» **What this task involves**
Quote each record exactly, please, leaving none out.

» **Excerpted data**
>> start

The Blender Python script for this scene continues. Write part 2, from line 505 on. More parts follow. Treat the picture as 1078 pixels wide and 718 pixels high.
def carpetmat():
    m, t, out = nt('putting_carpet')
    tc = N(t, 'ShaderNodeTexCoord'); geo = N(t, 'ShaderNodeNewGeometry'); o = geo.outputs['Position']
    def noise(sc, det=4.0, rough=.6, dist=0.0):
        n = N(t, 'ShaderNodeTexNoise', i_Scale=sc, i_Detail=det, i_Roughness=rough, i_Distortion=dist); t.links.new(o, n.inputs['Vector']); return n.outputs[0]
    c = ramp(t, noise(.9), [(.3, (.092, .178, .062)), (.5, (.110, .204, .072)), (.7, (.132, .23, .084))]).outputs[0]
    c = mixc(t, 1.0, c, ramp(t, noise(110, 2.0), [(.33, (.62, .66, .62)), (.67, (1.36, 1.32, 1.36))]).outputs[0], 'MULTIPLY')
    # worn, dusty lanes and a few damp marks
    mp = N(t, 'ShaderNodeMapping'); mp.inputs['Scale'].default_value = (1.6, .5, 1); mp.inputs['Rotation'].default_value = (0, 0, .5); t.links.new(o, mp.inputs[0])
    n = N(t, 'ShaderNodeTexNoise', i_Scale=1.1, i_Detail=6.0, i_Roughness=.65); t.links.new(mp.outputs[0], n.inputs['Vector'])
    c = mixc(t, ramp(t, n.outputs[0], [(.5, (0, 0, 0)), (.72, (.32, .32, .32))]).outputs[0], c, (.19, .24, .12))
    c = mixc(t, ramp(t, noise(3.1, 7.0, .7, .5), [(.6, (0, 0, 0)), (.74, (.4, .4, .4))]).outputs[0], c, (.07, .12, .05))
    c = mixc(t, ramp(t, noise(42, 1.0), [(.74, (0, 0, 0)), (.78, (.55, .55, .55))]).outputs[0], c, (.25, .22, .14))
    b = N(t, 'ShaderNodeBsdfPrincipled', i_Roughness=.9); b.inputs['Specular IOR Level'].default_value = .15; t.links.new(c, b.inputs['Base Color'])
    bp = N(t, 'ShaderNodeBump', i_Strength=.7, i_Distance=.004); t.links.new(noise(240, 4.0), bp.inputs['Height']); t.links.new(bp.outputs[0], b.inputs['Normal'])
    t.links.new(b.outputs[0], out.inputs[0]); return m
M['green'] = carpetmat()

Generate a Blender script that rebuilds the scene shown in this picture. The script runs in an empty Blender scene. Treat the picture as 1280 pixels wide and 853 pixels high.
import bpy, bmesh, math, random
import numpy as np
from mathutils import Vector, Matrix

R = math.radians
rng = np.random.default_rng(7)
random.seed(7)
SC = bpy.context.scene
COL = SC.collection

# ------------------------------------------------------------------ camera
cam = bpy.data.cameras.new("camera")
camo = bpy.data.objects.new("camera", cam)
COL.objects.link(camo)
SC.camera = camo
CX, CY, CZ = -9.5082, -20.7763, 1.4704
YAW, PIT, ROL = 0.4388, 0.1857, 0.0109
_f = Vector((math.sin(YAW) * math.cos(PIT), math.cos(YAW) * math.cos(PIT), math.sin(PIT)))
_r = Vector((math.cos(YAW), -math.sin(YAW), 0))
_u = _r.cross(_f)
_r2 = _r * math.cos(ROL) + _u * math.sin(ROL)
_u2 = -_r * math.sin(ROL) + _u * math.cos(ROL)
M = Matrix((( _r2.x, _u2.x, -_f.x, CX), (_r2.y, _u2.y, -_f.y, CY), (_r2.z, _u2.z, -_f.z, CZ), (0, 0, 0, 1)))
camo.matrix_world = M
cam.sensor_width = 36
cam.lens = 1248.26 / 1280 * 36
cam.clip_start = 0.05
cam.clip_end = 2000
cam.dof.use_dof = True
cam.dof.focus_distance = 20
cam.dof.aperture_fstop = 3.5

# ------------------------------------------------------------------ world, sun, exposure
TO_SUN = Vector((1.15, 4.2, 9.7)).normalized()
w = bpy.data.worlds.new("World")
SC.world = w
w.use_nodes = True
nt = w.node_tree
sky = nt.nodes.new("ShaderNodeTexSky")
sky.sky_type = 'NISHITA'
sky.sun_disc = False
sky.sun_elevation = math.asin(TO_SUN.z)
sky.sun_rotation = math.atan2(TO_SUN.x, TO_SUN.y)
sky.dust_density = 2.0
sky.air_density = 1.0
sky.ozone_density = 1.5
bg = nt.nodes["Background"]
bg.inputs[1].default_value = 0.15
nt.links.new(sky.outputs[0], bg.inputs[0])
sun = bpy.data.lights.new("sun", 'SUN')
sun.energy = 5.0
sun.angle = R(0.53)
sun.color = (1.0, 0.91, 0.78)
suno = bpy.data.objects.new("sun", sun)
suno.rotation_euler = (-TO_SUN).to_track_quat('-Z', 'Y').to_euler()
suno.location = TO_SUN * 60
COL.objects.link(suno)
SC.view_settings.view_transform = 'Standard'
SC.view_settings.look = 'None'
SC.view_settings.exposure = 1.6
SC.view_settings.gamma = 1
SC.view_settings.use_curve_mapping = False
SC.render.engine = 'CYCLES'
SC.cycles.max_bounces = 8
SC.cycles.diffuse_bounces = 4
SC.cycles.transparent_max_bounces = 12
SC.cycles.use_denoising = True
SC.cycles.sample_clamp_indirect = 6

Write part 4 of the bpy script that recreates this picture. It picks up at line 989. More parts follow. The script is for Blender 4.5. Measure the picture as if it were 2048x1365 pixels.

>> end

» **The solution**
The Blender Python script for this scene continues. Write part 2, from line 505 on. More parts follow. Treat the picture as 1078 pixels wide and 718 pixels high.
def carpetmat():
    m, t, out = nt('putting_carpet')
    tc = N(t, 'ShaderNodeTexCoord'); geo = N(t, 'ShaderNodeNewGeometry'); o = geo.outputs['Position']
    def noise(sc, det=4.0, rough=.6, dist=0.0):
        n = N(t, 'ShaderNodeTexNoise', i_Scale=sc, i_Detail=det, i_Roughness=rough, i_Distortion=dist); t.links.new(o, n.inputs['Vector']); return n.outputs[0]
    c = ramp(t, noise(.9), [(.3, (.092, .178, .062)), (.5, (.110, .204, .072)), (.7, (.132, .23, .084))]).outputs[0]
    c = mixc(t, 1.0, c, ramp(t, noise(110, 2.0), [(.33, (.62, .66, .62)), (.67, (1.36, 1.32, 1.36))]).outputs[0], 'MULTIPLY')
    # worn, dusty lanes and a few damp marks
    mp = N(t, 'ShaderNodeMapping'); mp.inputs['Scale'].default_value = (1.6, .5, 1); mp.inputs['Rotation'].default_value = (0, 0, .5); t.links.new(o, mp.inputs[0])
    n = N(t, 'ShaderNodeTexNoise', i_Scale=1.1, i_Detail=6.0, i_Roughness=.65); t.links.new(mp.outputs[0], n.inputs['Vector'])
    c = mixc(t, ramp(t, n.outputs[0], [(.5, (0, 0, 0)), (.72, (.32, .32, .32))]).outputs[0], c, (.19, .24, .12))
    c = mixc(t, ramp(t, noise(3.1, 7.0, .7, .5), [(.6, (0, 0, 0)), (.74, (.4, .4, .4))]).outputs[0], c, (.07, .12, .05))
    c = mixc(t, ramp(t, noise(42, 1.0), [(.74, (0, 0, 0)), (.78, (.55, .55, .55))]).outputs[0], c, (.25, .22, .14))
    b = N(t, 'ShaderNodeBsdfPrincipled', i_Roughness=.9); b.inputs['Specular IOR Level'].default_value = .15; t.links.new(c, b.inputs['Base Color'])
    bp = N(t, 'ShaderNodeBump', i_Strength=.7, i_Distance=.004); t.links.new(noise(240, 4.0), bp.inputs['Height']); t.links.new(bp.outputs[0], b.inputs['Normal'])
    t.links.new(b.outputs[0], out.inputs[0]); return m
M['green'] = carpetmat()

Generate a Blender script that rebuilds the scene shown in this picture. The script runs in an empty Blender scene. Treat the picture as 1280 pixels wide and 853 pixels high.
import bpy, bmesh, math, random
import numpy as np
from mathutils import Vector, Matrix

R = math.radians
rng = np.random.default_rng(7)
random.seed(7)
SC = bpy.context.scene
COL = SC.collection

# ------------------------------------------------------------------ camera
cam = bpy.data.cameras.new("camera")
camo = bpy.data.objects.new("camera", cam)
COL.objects.link(camo)
SC.camera = camo
CX, CY, CZ = -9.5082, -20.7763, 1.4704
YAW, PIT, ROL = 0.4388, 0.1857, 0.0109
_f = Vector((math.sin(YAW) * math.cos(PIT), math.cos(YAW) * math.cos(PIT), math.sin(PIT)))
_r = Vector((math.cos(YAW), -math.sin(YAW), 0))
_u = _r.cross(_f)
_r2 = _r * math.cos(ROL) + _u * math.sin(ROL)
_u2 = -_r * math.sin(ROL) + _u * math.cos(ROL)
M = Matrix((( _r2.x, _u2.x, -_f.x, CX), (_r2.y, _u2.y, -_f.y, CY), (_r2.z, _u2.z, -_f.z, CZ), (0, 0, 0, 1)))
camo.matrix_world = M
cam.sensor_width = 36
cam.lens = 1248.26 / 1280 * 36
cam.clip_start = 0.05
cam.clip_end = 2000
cam.dof.use_dof = True
cam.dof.focus_distance = 20
cam.dof.aperture_fstop = 3.5

# ------------------------------------------------------------------ world, sun, exposure
TO_SUN = Vector((1.15, 4.2, 9.7)).normalized()
w = bpy.data.worlds.new("World")
SC.world = w
w.use_nodes = True
nt = w.node_tree
sky = nt.nodes.new("ShaderNodeTexSky")
sky.sky_type = 'NISHITA'
sky.sun_disc = False
sky.sun_elevation = math.asin(TO_SUN.z)
sky.sun_rotation = math.atan2(TO_SUN.x, TO_SUN.y)
sky.dust_density = 2.0
sky.air_density = 1.0
sky.ozone_density = 1.5
bg = nt.nodes["Background"]
bg.inputs[1].default_value = 0.15
nt.links.new(sky.outputs[0], bg.inputs[0])
sun = bpy.data.lights.new("sun", 'SUN')
sun.energy = 5.0
sun.angle = R(0.53)
sun.color = (1.0, 0.91, 0.78)
suno = bpy.data.objects.new("sun", sun)
suno.rotation_euler = (-TO_SUN).to_track_quat('-Z', 'Y').to_euler()
suno.location = TO_SUN * 60
COL.objects.link(suno)
SC.view_settings.view_transform = 'Standard'
SC.view_settings.look = 'None'
SC.view_settings.exposure = 1.6
SC.view_settings.gamma = 1
SC.view_settings.use_curve_mapping = False
SC.render.engine = 'CYCLES'
SC.cycles.max_bounces = 8
SC.cycles.diffuse_bounces = 4
SC.cycles.transparent_max_bounces = 12
SC.cycles.use_denoising = True
SC.cycles.sample_clamp_indirect = 6

Write part 4 of the bpy script that recreates this picture. It picks up at line 989. More parts follow. The script is for Blender 4.5. Measure the picture as if it were 2048x1365 pixels.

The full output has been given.